Three reporters tell CPJ about the dangers of reporting from Iraq.
Also in this report:
- Additional comments by Bobby Ghosh, Time magazine, world editor
- Additional comments by James Glanz, New York Times Baghdad bureau chief
- Additional comments by Jehad Nga, freelance photographer
New York, March 18, 2008–Five years after the start of the war in Iraq, reporting “has become a much more complicated proposition,” says James Glanz, Baghdad bureau chief for The New York Times. Glanz is one of three reporters the Committee to Protect Journalists interviewed about their experiences covering the conflict for a Web-based video report, Dateline Iraq.
Glanz, Bobby Ghosh, Time magazine’s world editor, and freelance photographer Jehad Nga have all spent many months reporting in Iraq over the past five years.
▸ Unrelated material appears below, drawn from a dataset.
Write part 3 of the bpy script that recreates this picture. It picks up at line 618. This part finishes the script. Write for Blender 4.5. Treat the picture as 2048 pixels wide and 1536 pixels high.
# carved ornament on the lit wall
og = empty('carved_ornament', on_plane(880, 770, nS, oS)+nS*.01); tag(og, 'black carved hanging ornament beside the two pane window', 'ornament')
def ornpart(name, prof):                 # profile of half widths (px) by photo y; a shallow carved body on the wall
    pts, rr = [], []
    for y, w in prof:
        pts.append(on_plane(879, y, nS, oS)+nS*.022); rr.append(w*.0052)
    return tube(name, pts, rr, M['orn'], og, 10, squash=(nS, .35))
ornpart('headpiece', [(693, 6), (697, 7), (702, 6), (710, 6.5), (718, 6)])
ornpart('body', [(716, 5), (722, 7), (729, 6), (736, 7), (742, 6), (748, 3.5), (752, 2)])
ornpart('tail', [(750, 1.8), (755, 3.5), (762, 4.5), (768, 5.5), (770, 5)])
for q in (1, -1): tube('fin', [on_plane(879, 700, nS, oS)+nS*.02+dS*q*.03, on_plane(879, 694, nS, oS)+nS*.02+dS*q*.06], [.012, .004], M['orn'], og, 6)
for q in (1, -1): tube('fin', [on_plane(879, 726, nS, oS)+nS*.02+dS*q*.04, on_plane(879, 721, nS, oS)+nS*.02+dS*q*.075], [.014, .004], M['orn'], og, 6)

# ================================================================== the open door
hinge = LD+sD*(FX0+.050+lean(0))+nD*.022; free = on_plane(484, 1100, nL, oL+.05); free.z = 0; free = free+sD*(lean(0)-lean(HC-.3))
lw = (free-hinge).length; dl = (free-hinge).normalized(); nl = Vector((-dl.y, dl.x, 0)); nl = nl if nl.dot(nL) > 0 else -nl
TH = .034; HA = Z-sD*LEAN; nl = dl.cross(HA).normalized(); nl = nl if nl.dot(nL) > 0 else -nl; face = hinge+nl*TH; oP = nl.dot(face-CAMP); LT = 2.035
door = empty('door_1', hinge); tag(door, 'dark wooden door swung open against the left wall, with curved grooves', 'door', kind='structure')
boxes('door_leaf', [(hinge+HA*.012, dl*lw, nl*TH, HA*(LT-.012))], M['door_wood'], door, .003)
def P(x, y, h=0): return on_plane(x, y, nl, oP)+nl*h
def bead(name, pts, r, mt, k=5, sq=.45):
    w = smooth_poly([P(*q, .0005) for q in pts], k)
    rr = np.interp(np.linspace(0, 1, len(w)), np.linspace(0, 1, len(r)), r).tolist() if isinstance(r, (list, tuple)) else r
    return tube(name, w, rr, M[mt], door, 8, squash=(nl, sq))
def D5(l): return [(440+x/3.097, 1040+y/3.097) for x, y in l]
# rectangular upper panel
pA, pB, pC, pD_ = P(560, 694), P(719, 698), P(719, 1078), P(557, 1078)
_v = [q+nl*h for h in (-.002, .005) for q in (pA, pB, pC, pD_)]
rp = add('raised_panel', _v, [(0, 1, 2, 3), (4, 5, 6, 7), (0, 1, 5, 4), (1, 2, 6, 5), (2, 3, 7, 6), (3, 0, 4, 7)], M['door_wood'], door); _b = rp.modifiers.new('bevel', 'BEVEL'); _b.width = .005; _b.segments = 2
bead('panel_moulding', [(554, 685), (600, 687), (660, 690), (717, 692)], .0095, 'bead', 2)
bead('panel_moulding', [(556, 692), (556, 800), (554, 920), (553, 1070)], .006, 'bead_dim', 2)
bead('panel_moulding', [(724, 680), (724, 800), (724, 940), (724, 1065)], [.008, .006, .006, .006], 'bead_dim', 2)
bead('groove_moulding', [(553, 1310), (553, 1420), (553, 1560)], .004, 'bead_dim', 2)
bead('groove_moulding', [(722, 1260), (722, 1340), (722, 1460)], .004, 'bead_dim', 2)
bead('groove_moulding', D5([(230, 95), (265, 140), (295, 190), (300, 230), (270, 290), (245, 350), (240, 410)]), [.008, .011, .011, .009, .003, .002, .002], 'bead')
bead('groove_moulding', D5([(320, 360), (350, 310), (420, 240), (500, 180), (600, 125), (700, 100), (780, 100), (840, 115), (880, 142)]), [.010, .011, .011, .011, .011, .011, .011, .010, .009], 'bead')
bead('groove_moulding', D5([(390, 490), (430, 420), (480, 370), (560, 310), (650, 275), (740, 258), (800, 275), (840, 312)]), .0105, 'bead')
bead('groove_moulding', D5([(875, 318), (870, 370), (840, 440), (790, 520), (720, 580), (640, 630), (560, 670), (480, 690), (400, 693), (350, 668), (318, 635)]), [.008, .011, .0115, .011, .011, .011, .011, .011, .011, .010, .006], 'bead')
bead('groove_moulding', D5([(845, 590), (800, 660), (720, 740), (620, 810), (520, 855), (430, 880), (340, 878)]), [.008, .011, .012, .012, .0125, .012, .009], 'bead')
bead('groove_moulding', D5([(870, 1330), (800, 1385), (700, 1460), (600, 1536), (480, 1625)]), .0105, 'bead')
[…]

They talked to CPJ about the increasing obstacles and dangers journalists have faced covering the war in Iraq, the deadliest for the press ever recorded by CPJ.
Obtaining reliable information is so difficult inside Iraq, Ghosh explains, that “you only get a sort of kaleidoscope; you get little bits and shards of information.” Nga describes the difference between reporting in Iraq in 2003 and in 2008 as “night and day.”
Transcripts containing highlights of the three interviews are available on CPJ’s Web site.
According to CPJ research, 127 journalists and 50 media workers have been killed in Iraq since the war started in March 2003. The vast majority of those killed have been local Iraqi journalists.